● Given entries
:::::

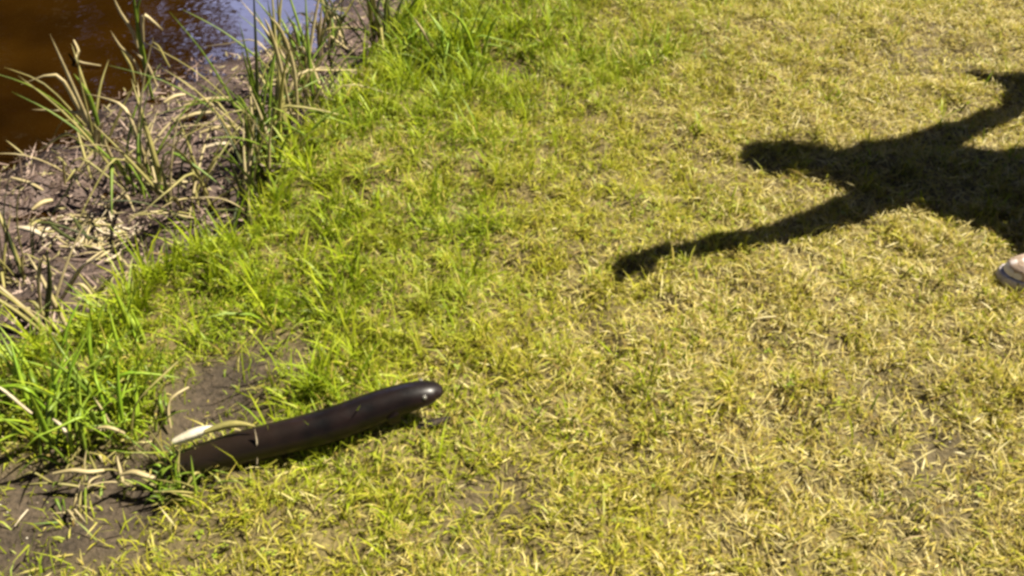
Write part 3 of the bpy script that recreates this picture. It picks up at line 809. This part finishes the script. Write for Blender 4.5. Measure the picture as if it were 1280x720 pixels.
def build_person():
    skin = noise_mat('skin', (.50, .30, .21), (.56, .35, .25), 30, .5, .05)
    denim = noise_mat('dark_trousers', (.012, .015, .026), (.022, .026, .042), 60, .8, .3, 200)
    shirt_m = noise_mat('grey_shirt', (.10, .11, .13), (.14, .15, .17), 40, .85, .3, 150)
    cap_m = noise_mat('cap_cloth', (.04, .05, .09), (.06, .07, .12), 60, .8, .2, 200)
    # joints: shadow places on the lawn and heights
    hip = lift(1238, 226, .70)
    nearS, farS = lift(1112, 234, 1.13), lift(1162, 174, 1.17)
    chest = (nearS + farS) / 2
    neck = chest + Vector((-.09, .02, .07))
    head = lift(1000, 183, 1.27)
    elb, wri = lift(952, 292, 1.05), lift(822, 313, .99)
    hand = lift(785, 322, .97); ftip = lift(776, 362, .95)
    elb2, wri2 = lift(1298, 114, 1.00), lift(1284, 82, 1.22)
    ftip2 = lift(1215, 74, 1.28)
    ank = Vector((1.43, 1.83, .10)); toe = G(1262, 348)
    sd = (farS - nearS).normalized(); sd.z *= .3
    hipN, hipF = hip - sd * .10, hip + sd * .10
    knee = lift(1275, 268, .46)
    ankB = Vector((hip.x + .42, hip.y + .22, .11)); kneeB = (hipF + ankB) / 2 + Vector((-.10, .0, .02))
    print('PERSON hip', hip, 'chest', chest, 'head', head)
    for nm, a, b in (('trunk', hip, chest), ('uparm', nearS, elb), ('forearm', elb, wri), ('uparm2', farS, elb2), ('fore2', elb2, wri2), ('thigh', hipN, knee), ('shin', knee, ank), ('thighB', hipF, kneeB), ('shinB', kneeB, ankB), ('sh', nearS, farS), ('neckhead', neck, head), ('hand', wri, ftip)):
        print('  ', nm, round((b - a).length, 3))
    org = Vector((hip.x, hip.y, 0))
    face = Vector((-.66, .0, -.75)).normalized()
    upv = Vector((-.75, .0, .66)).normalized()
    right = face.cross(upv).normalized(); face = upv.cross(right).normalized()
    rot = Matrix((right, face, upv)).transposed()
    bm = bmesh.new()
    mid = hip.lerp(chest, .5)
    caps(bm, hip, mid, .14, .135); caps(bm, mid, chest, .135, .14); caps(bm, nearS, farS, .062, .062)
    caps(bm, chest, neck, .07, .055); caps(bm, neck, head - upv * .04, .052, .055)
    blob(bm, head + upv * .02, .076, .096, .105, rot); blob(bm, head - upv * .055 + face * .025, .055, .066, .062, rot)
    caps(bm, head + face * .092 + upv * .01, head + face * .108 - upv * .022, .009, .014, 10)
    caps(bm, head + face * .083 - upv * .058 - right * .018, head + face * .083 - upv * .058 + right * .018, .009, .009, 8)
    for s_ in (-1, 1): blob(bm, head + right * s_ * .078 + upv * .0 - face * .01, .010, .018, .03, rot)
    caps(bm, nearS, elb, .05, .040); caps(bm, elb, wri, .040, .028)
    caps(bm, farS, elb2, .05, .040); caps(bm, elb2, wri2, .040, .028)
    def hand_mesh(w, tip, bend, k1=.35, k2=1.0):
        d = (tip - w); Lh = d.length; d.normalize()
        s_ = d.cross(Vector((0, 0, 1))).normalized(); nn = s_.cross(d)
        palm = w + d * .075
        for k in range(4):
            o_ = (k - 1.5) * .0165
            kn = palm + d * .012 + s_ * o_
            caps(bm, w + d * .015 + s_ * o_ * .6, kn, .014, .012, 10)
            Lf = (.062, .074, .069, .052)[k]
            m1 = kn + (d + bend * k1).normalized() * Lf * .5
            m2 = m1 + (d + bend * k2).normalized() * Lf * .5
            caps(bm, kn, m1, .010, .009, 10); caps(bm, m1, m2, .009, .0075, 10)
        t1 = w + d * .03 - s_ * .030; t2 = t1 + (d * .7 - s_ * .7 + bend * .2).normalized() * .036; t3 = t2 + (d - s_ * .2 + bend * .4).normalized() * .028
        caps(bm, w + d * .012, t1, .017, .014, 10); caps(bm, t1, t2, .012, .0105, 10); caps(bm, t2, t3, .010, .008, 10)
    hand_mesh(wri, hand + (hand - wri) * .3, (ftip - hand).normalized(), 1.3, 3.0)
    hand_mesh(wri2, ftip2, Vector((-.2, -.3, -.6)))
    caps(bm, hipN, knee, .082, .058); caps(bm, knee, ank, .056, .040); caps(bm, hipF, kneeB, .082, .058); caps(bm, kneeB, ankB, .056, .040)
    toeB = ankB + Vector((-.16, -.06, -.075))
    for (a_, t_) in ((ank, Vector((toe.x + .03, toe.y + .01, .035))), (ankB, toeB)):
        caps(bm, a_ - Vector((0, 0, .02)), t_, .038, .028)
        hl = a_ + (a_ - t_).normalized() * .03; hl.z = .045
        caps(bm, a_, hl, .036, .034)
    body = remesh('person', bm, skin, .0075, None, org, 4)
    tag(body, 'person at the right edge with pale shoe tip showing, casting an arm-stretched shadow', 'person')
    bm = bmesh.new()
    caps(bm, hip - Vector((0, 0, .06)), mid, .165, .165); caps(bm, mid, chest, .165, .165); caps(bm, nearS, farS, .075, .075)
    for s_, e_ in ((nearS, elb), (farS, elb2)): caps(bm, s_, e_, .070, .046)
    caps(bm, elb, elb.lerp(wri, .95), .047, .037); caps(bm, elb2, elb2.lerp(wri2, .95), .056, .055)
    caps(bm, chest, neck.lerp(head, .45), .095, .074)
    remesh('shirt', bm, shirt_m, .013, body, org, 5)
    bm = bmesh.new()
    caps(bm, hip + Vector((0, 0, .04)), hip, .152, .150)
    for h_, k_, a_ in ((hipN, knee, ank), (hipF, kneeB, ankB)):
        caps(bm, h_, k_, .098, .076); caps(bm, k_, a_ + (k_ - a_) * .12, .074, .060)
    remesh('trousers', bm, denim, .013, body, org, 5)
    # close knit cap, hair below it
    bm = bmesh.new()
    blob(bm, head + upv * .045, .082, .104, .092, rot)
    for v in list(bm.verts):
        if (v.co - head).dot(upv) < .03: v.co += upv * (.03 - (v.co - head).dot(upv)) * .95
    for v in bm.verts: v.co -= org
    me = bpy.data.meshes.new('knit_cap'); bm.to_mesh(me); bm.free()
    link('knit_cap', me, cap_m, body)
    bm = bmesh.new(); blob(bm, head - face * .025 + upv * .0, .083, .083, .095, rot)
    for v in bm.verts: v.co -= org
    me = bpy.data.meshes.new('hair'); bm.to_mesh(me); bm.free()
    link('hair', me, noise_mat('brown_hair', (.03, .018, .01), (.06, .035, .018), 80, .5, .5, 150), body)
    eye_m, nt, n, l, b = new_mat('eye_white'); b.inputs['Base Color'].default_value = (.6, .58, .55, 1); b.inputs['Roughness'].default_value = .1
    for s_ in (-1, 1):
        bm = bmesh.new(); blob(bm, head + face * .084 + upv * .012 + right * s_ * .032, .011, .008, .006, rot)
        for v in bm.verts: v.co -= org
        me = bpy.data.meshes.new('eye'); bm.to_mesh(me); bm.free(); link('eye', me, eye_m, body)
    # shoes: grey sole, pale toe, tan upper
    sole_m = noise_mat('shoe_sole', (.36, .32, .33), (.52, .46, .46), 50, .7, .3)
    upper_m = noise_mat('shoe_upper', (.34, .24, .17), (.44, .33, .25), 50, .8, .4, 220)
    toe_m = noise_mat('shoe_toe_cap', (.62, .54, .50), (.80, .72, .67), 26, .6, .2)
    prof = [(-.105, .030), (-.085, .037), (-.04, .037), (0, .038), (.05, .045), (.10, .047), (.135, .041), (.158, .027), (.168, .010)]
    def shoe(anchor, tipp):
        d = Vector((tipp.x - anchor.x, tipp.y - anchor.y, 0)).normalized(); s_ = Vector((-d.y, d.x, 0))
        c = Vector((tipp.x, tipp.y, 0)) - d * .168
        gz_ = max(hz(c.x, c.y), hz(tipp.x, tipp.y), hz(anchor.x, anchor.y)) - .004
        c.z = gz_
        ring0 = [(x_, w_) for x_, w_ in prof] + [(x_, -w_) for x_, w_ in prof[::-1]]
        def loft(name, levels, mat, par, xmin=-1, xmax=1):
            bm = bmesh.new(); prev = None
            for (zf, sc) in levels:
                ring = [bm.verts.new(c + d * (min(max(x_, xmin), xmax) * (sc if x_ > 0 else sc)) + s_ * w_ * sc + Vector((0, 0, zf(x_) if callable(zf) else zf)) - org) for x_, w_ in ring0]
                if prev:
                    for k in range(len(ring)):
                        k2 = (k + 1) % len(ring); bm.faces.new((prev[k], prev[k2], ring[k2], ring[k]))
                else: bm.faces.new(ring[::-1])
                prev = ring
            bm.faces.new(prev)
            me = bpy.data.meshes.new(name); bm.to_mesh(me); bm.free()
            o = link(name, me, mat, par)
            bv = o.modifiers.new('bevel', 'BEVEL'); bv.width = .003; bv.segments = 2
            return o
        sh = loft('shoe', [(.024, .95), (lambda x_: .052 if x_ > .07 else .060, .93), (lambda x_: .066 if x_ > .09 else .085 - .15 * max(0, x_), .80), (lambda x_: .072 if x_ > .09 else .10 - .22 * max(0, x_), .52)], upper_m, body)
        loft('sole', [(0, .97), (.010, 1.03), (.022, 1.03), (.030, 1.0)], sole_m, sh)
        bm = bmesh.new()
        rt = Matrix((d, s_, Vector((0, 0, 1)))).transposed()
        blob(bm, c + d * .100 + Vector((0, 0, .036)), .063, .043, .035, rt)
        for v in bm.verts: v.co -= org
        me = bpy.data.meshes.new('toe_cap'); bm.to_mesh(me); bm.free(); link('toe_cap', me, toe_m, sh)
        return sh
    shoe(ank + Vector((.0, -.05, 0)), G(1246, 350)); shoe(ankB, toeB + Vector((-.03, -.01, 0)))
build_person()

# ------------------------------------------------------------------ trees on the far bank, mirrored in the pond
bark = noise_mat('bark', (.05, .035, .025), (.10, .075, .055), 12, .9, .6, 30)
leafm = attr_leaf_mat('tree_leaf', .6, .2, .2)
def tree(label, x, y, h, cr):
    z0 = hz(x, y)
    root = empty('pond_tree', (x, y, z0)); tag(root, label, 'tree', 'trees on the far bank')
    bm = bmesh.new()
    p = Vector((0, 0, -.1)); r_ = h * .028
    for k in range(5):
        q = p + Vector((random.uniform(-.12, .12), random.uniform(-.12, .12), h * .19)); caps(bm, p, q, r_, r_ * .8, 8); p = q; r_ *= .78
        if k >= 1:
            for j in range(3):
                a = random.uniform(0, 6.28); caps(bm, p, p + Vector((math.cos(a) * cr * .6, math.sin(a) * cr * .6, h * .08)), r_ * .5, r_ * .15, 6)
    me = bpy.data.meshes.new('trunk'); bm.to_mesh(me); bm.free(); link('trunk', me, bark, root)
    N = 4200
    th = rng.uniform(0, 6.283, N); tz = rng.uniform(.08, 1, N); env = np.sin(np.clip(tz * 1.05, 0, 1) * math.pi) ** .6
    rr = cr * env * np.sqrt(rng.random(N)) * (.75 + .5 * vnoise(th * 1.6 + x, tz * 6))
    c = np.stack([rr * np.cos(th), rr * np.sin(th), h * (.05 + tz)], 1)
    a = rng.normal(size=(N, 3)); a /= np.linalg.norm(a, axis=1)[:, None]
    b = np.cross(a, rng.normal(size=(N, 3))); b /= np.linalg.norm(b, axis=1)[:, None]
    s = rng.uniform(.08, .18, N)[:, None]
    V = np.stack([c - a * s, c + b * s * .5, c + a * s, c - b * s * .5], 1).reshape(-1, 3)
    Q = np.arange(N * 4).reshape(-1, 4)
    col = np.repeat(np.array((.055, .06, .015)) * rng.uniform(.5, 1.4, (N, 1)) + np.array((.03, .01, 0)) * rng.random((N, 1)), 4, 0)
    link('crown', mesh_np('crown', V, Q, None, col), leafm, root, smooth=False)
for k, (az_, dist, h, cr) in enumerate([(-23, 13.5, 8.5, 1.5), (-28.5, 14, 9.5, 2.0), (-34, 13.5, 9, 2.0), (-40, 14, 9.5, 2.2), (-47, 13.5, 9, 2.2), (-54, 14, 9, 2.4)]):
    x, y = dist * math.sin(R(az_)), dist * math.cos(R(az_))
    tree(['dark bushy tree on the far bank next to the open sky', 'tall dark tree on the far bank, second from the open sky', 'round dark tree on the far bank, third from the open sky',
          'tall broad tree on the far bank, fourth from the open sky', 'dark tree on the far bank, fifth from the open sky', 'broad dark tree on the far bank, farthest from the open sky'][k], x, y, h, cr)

:::::

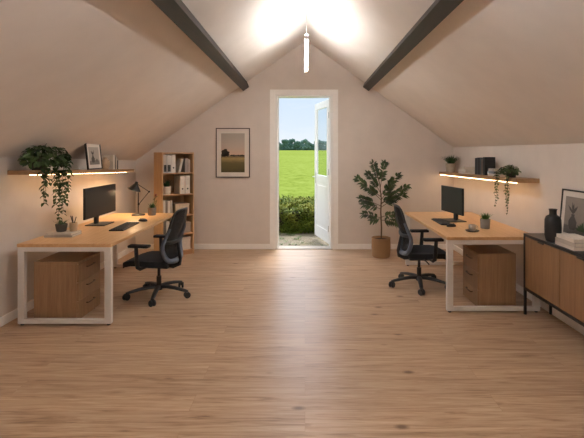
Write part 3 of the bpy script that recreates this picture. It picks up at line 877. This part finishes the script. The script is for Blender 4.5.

:::::

● Brief
Where a line holds "Blender", copy it out.

● Exercise response
Write part 3 of the bpy script that recreates this picture. It picks up at line 809. This part finishes the script. Write for Blender 4.5. Measure the picture as if it were 1280x720 pixels.
Write part 3 of the bpy script that recreates this picture. It picks up at line 877. This part finishes the script. The script is for Blender 4.5.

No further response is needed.